## Exercise
Look through the data below. Show each line where the string "this" occurs.
** BEGIN Recorded information **
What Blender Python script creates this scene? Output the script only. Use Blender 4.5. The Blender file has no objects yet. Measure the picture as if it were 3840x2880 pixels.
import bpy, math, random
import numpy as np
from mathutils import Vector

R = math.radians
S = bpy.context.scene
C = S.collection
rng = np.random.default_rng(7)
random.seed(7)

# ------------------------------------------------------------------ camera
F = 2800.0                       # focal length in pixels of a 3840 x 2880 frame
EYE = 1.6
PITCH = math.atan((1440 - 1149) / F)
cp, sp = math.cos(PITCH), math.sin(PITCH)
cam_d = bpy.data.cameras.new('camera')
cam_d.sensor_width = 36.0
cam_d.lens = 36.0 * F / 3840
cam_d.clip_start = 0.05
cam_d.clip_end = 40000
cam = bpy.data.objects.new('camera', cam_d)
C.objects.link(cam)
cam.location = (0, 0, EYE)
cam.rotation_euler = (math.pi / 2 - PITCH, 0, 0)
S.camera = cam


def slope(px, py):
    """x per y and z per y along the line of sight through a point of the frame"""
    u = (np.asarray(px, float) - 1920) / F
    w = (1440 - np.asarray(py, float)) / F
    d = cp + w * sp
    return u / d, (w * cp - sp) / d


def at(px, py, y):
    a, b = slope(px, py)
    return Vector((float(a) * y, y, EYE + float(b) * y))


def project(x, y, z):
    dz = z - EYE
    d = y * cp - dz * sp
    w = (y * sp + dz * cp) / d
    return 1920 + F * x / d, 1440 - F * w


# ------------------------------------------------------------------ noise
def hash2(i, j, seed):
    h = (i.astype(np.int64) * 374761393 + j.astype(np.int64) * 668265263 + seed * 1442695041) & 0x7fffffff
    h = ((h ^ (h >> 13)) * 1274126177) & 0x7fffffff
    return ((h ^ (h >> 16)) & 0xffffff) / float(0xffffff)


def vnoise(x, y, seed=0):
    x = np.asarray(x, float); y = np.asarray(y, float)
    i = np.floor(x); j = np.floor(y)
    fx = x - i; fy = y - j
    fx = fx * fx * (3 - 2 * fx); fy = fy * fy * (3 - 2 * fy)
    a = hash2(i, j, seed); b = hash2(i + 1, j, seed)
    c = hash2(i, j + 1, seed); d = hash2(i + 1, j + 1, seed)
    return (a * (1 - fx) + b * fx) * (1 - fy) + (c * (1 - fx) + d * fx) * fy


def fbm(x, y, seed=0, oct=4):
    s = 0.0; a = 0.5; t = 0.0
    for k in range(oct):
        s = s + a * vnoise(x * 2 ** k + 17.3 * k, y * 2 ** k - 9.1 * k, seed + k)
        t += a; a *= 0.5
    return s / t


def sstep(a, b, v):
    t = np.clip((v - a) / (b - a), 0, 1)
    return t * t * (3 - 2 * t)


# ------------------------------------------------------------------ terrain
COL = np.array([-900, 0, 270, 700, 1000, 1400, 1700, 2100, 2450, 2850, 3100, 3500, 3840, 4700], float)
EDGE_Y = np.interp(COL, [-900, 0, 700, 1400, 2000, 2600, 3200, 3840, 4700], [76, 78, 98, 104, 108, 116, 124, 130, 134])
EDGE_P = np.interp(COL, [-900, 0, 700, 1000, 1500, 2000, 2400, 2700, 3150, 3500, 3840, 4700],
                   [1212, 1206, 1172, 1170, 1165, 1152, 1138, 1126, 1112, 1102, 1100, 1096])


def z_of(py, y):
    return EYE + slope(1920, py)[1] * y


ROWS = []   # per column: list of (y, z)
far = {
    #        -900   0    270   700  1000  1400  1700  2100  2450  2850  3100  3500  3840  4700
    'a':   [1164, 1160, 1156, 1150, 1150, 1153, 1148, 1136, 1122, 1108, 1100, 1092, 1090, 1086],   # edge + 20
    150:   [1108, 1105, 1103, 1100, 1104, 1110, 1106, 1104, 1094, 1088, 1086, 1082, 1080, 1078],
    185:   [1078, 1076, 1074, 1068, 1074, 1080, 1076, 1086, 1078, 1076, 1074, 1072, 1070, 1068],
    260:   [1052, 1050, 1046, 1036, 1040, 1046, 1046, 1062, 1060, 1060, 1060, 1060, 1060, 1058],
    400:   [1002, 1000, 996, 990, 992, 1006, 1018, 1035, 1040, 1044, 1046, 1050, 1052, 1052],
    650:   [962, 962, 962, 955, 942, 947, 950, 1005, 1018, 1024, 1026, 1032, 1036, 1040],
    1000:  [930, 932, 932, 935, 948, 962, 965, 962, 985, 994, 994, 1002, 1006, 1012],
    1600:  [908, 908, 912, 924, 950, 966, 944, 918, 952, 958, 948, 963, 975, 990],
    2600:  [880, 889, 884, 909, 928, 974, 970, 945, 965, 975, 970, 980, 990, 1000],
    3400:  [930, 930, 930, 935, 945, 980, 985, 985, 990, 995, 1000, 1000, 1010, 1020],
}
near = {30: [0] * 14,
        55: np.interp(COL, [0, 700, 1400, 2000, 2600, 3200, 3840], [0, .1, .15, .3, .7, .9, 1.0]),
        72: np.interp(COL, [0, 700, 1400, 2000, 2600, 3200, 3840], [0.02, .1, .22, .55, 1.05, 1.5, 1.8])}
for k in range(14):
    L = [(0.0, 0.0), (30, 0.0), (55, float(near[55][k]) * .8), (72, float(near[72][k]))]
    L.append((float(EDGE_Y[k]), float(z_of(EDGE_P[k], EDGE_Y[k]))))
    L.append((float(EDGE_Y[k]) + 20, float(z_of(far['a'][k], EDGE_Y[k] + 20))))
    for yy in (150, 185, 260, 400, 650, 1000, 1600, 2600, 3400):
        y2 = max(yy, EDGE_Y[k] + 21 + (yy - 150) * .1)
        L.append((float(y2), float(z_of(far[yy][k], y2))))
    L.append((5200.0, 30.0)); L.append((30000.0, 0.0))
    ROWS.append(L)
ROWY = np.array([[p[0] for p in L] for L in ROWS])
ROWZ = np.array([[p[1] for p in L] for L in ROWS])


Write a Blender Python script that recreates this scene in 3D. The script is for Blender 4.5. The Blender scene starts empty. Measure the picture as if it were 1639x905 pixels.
** END Recorded information **
## Result below
What Blender Python script creates this scene? Output the script only. Use Blender 4.5. The Blender file has no objects yet. Measure the picture as if it were 3840x2880 pixels.
Write a Blender Python script that recreates this scene in 3D. The script is for Blender 4.5. The Blender scene starts empty. Measure the picture as if it were 1639x905 pixels.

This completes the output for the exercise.